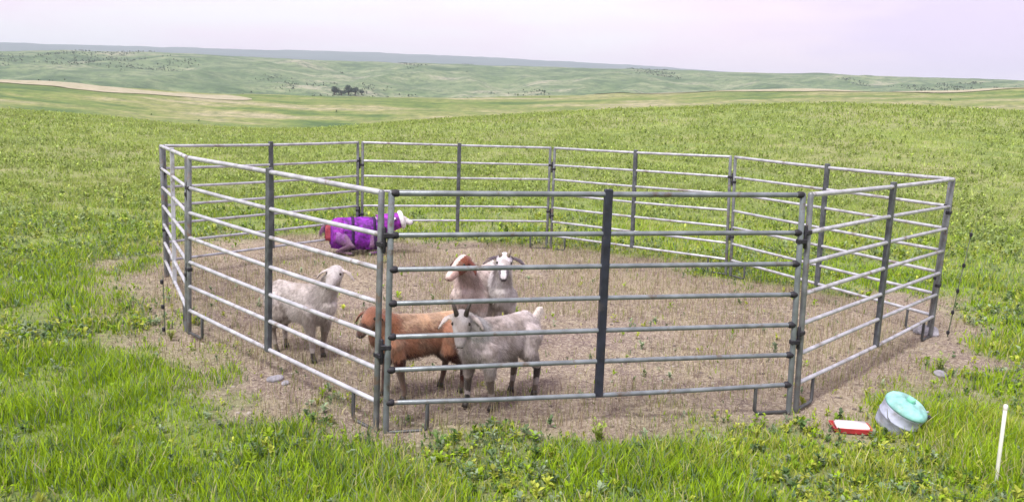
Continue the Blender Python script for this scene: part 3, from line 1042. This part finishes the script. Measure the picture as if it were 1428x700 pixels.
pieces = []
for r0, r1, dens, h0, w0, seg in ((2.2, 7.5, 5000, .095, .0078, 2), (7.5, 13, 1500, .085, .012, 2), (13, 24, 460, .085, .022, 1), (24, 42, 130, .10, .040, 1), (42, 72, 40, .13, .065, 1)):
    x, y = scatter(r0, r1, dens)
    # clumping
    x = x + rng.normal(0, .01, len(x)); y = y + rng.normal(0, .01, len(x))
    dm = dirt_mask(x, y) if r0 < 14 else np.zeros(len(x))
    cl = fbm(x * 2.3 + 9, y * 2.3 + 1, 3)
    keep = (rng.random(len(x)) < (1 - dm) ** 1.1 + .012) & (rng.random(len(x)) < .45 + 1.1 * sstep(.38, .60, cl))
    x, y, cl, dm = x[keep], y[keep], cl[keep], dm[keep]
    n = len(x)
    h = h0 * rng.uniform(.45, 1.35, n) * (.6 + .9 * sstep(.4, .68, cl)) * (1 - .5 * dm)
    pieces.append(blades('g', x, y, h, w0 * rng.uniform(.6, 1.4, n), tone_for(x, y, n), .75, seg))
build_stuff('meadow_grass', pieces, M_GRASS, 'mixed green meadow grass growing all round the pen', 'grass')

# broad leaved forbs: each leaf a bent lozenge, in rosettes
def forbs(r0, r1, dens, size, lim=None, nl=8):
    x, y = scatter(r0, r1, dens)
    dm = dirt_mask(x, y) if r0 < 14 else np.zeros(len(x))
    cl = fbm(x * .9 + 90, y * .9 + 31, 3)
    keep = (rng.random(len(x)) < (1 - dm) ** 1.2 + .02) & (rng.random(len(x)) < .12 + 1.1 * sstep(.44, .58, cl))
    x, y = x[keep], y[keep]
    return rosettes(x, y, size, nl)


def rosettes(x, y, size, nl=8, hgt=1.0, tones=None):
    n = len(x); z = height(x, y)
    if tones is None:
        tone = PAL[rng.choice([0, 2, 3, 4, 6, 1, 2, 4], n)] * rng.uniform(.8, 1.2, n)[:, None]
        fr_ = sstep(8, 24, np.hypot(x, y))[:, None] * .8
        tone = tone * (1 - fr_) + np.array((.33, .43, .11)) * rng.uniform(.7, 1.3, n)[:, None] * fr_
    else:
        tone = tones
    sc = size * rng.uniform(.6, 1.4, n)
    X, Y, Z = np.repeat(x, nl), np.repeat(y, nl), np.repeat(z, nl); S = np.repeat(sc, nl)
    N_ = n * nl
    a = rng.uniform(0, 2 * PI, N_); el = rng.uniform(.15, 1.3, N_)
    zo = rng.uniform(0, 1.2, N_) * S * hgt
    d = np.stack([np.cos(a) * np.cos(el), np.sin(a) * np.cos(el), np.sin(el)], 1)
    s_ = np.stack([-np.sin(a), np.cos(a), np.zeros(N_)], 1)
    b = np.stack([X, Y, Z + zo - .005], 1)
    L_ = (S * rng.uniform(.6, 1.2, N_))[:, None]; W_ = L_ * .24
    m1 = b + d * L_ * .5 + np.array([0, 0, .1]) * L_
    V = np.stack([b, m1 + s_ * W_, b + d * L_ - np.array([0, 0, .12]) * L_, m1 - s_ * W_], 1).reshape(-1, 3)
    q = (np.arange(N_) * 4)[:, None]
    tri = np.concatenate([q + np.array([[0, 1, 3]]), q + np.array([[1, 2, 3]])], 1).reshape(-1)
    C = np.repeat(np.repeat(tone, nl, axis=0) * rng.uniform(.6, 1.35, N_)[:, None], 4, axis=0)
    return V, tri, C, len(tri) // 3


build_stuff('broadleaf_weeds', [forbs(2.4, 9, 110, .040, nl=14), forbs(2.4, 7.5, 380, .028), forbs(7.5, 14, 170, .045, nl=10), forbs(14, 30, 46, .070, nl=10), forbs(30, 60, 9, .10, nl=9)], M_GRASS, 'low broad leaved weeds mixed through the meadow grass', 'weeds')

# straw, dead stalks and litter on the trampled ground
x, y = scatter(4.2, 15, 2300)
dm = dirt_mask(x, y); keep = rng.random(len(x)) < dm * .75 + .03
x, y = x[keep], y[keep]; n = len(x)
st = np.array([(.50, .44, .32), (.38, .32, .24), (.56, .50, .36), (.13, .09, .09), (.22, .17, .16)])[rng.integers(0, 5, n)]
h = rng.uniform(.008, .05, n)
pc = blades('s', x, y, h, rng.uniform(.004, .009, n), st, 2.6, 1)
x, y = scatter(4.2, 15, 900); dm = dirt_mask(x, y); keep = rng.random(len(x)) < dm * .9 * sstep(.36, .6, fbm(x * .9, y * .9, 3))
x, y = x[keep], y[keep]; n = len(x)
pc2 = blades('s', x, y, rng.uniform(.03, .15, n), rng.uniform(.003, .008, n), np.array([(.52, .46, .30), (.26, .20, .15), (.24, .28, .09)])[rng.integers(0, 3, n)], .3, 1)
build_stuff('straw_litter', [pc, pc2], M_GRASS, 'dry straw and dead stalks scattered over the trampled pen floor', 'straw')

# pebbles / clods
bmx = []
x, y = scatter(4.2, 13.5, 22); dm = dirt_mask(x, y); keep = rng.random(len(x)) < dm
x, y = x[keep], y[keep]; z = height(x, y)
ico = bmesh.new(); bmesh.ops.create_icosphere(ico, subdivisions=1, radius=1)
iv = np.array([v.co for v in ico.verts]); it = np.array([[v.index for v in f.verts] for f in ico.faces]); ico.free()
n = len(x); S = rng.uniform(.006, .026, n)[:, None, None] * rng.uniform(.6, 1.3, (n, 1, 3)) * np.array([1, 1, .55])
V = (iv[None] * (1 + rng.normal(0, .12, (n, len(iv), 1)))) * S + np.stack([x, y, z], 1)[:, None]
T = (it[None] + (np.arange(n) * len(iv))[:, None, None]).reshape(-1)
C = np.repeat(np.array([(.20, .165, .145), (.12, .10, .09), (.33, .30, .27), (.25, .21, .17)])[rng.integers(0, 4, n)], len(iv), axis=0)
build_stuff('dirt_clods', [(V.reshape(-1, 3), T, C, len(T) // 3)], leaf_mat('clod', False), 'small clods and pebbles on the bare dirt', 'clods')


# single weeds that stand out
def weed(x, y, size, tone, label, seed, stems=7):
    rr = np.random.default_rng(seed)
    root = empty('weed', (x, y, gz(x, y)))
    tag(root, label, 'weed', 'single weeds on the pen edge')
    bm = bmesh.new(); leaves = []
    for s in range(stems):
        a = rr.uniform(0, 2 * PI); h = size * rr.uniform(.6, 1.1); sp = size * rr.uniform(.1, .45)
        top = Vector((math.cos(a) * sp, math.sin(a) * sp, h))
        tube(bm, [(0, 0, -.01), tuple(top * .5 + Vector((0, 0, .02))), tuple(top)], [.004, .003, .0015], 5)
        for k_ in range(9):
            t = rr.uniform(.2, 1.0); leaves.append((top * t, rr.uniform(0, 2 * PI), size * rr.uniform(.16, .30)))
    me_mat = mat('weed_leaf', tone, .6, var=.3, scale=25)
    obj('stem', bm, me_mat, root)
    bm = bmesh.new()
    for p, a, l in leaves:
        d = Vector((math.cos(a) * .85, math.sin(a) * .85, .45)); s_ = Vector((-math.sin(a), math.cos(a), 0))
        v = [bm.verts.new(q) for q in (p, p + d * l * .5 + s_ * l * .22, p + d * l - Vector((0, 0, .1 * l)), p + d * l * .5 - s_ * l * .22)]
        bm.faces.new((v[0], v[1], v[3])); bm.faces.new((v[1], v[2], v[3]))
    o = obj('foliage', bm, me_mat, root, smooth=False); o['kind'] = 'stuff'


weed(.60, 5.02, .16, (.22, .30, .04), 'bushy yellow green weed on the dirt in front of the dark centre brace', 1, 9)
weed(.42, 4.88, .12, (.15, .24, .05), 'smaller green weed left of the bushy weed by the centre brace', 2)
weed(3.72, 6.80, .17, (.20, .27, .06), 'lone yellow green weed on bare dirt above the jug', 3)
weed(-.42, 4.90, .10, (.12, .24, .05), 'small green weed beside the left foot loop of the front panel', 4)
weed(1.35, 4.86, .11, (.28, .34, .07), 'pale yellow green weed in the front grass edge right of centre', 5)
weed(-3.02, 7.06, .12, (.25, .30, .07), 'small pale weed at the left end of the near left panel', 6)

# ------------------------------------------------------------------ far trees and scrub
M_TREEL = mat('dark_foliage', (.035, .065, .045), .8, var=.4, scale=.6)
M_BARK = mat('bark', (.10, .08, .06), .9, var=.3, scale=3, bump=.5)


def tree(px, by, hgt, wid, label, seed):
    # walk out along the ray until the far slope shows at this height
    az0 = math.atan((px - 714) / FOC)
    r_ = 340.0
    want = (159 + (px - 714) * .0323 - by) / FOC
    while r_ < 800 and (gz(r_ * math.sin(az0), r_ * math.cos(az0)) - CAM_H) / r_ < want: r_ += 2
    rr = np.random.default_rng(seed)
    az = math.atan((px - 714) / FOC); x, y = r_ * math.sin(az), r_ * math.cos(az)
    root = empty('tree', (x, y, gz(x, y) - .3))
    tag(root, label, 'tree', 'dark trees standing together in the far valley')
    print('tree r', r_)
    bm = bmesh.new()
    tube(bm, [(0, 0, 0), (.1, 0, hgt * .35), (0, .1, hgt * .7)], [wid * .06, wid * .045, wid * .02], 8)
    for k_ in range(4):
        a = rr.uniform(0, 6.28)
        tube(bm, [(0, 0, hgt * .3), (math.cos(a) * wid * .3, math.sin(a) * wid * .3, hgt * .65)], [wid * .03, wid * .01], 6)
    obj('trunk', bm, M_BARK, root)
    n = 1500
    ctr = rr.normal(0, 1, (9, 3)); ctr /= np.linalg.norm(ctr, axis=1)[:, None]
    ctr = ctr * rr.uniform(.2, .7, (9, 1)) * np.array([wid * .5, wid * .5, hgt * .34]) + np.array([0, 0, hgt * .58])
    bm = bmesh.new()
    for k_ in range(n):
        c = ctr[rr.integers(0, 9)]; d = rr.normal(0, 1, 3); d /= np.linalg.norm(d)
        p = Vector(c + d * rr.uniform(.5, 1) * np.array([wid * .24, wid * .24, hgt * .2]))
        s_ = hgt * .035 * rr.uniform(.6, 1.4)
        u = Vector(rr.normal(0, 1, 3)).normalized(); v = u.cross(Vector(rr.normal(0, 1, 3))).normalized()
        bm.faces.new([bm.verts.new(p + u * s_), bm.verts.new(p - u * s_ * .5 + v * s_), bm.verts.new(p - u * s_ * .5 - v * s_)])
    o = obj('crown', bm, M_TREEL, root, smooth=False)


TR = 134
tree(464, TR, 5.2, 5.4, 'leftmost dark round tree of the far valley group', 1)
tree(473, TR + 1, 4.2, 7.0, 'low dark tree between the leftmost and the tall tree of the far group', 2)
tree(483, TR, 6.0, 7.4, 'tallest broad dark tree in the middle of the far valley group', 3)
tree(492, TR + 1, 5.6, 6.8, 'tall dark tree second from the right in the far valley group', 4)
tree(501, TR, 3.8, 6.0, 'low dark tree at the right end of the far valley group', 5)

# scrub patches on the far hills and in the swales: too many and too small to count
nS = 34000
rr_ = np.sqrt(rng.uniform(380 ** 2, 900 ** 2, nS)); a_ = rng.uniform(-.75, .75, nS)
x, y = rr_ * np.sin(a_), rr_ * np.cos(a_)
cl = fbm(x / 45 + 4, y / 160 + 8, 5)
keep = rng.random(nS) < sstep(.60, .66, cl) * .8
x, y = x[keep], y[keep]
nM = 90
rr_ = np.sqrt(rng.uniform(115 ** 2, 225 ** 2, nM)); a_ = rng.uniform(-.75, .75, nM)
xm, ym = rr_ * np.sin(a_), rr_ * np.cos(a_)
cl = fbm(xm / 30 + 4, ym / 30 + 8, 4); kp = cl > .58
V1 = rosettes(x, y, 1.1, 7, .15, np.tile(np.array((.085, .125, .075)), (len(x), 1)))
V2 = rosettes(xm[kp], ym[kp], .45, 12, .5, np.tile(np.array((.09, .14, .05)), (int(kp.sum()), 1)))
build_stuff('hillside_scrub', [V1, V2], M_GRASS, 'dark low scrub dotted over the far green hills', 'scrub')

# ------------------------------------------------------------------ haze
bm = bmesh.new()
boxbm(bm, (0, 0, 95), (9400, 9400, 340))
hz = bpy.data.materials.new('haze'); hz.use_nodes = True
t = hz.node_tree; t.nodes.clear()
o_ = t.nodes.new('ShaderNodeOutputMaterial'); pv = t.nodes.new('ShaderNodeVolumePrincipled')
pv.inputs['Color'].default_value = (.76, .88, 1.0, 1)
pv.inputs['Density'].default_value = .00030
pv.inputs['Anisotropy'].default_value = 0.0
t.links.new(pv.outputs[0], o_.inputs['Volume'])
o = obj('haze', bm, hz, smooth=False)
tag(o, kind='stuff')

- - -

# [Work to complete]
Every line from the top of the material above through the line with "build_stuff('meadow_grass', pieces, M_GRASS, 'mixed" should be duplicated exactly, please; leave out the pictures.

# [Right answer]
Continue the Blender Python script for this scene: part 3, from line 1042. This part finishes the script. Measure the picture as if it were 1428x700 pixels.
pieces = []
for r0, r1, dens, h0, w0, seg in ((2.2, 7.5, 5000, .095, .0078, 2), (7.5, 13, 1500, .085, .012, 2), (13, 24, 460, .085, .022, 1), (24, 42, 130, .10, .040, 1), (42, 72, 40, .13, .065, 1)):
    x, y = scatter(r0, r1, dens)
    # clumping
    x = x + rng.normal(0, .01, len(x)); y = y + rng.normal(0, .01, len(x))
    dm = dirt_mask(x, y) if r0 < 14 else np.zeros(len(x))
    cl = fbm(x * 2.3 + 9, y * 2.3 + 1, 3)
    keep = (rng.random(len(x)) < (1 - dm) ** 1.1 + .012) & (rng.random(len(x)) < .45 + 1.1 * sstep(.38, .60, cl))
    x, y, cl, dm = x[keep], y[keep], cl[keep], dm[keep]
    n = len(x)
    h = h0 * rng.uniform(.45, 1.35, n) * (.6 + .9 * sstep(.4, .68, cl)) * (1 - .5 * dm)
    pieces.append(blades('g', x, y, h, w0 * rng.uniform(.6, 1.4, n), tone_for(x, y, n), .75, seg))
build_stuff('meadow_grass', pieces, M_GRASS, 'mixed green meadow grass growing all round the pen', 'grass')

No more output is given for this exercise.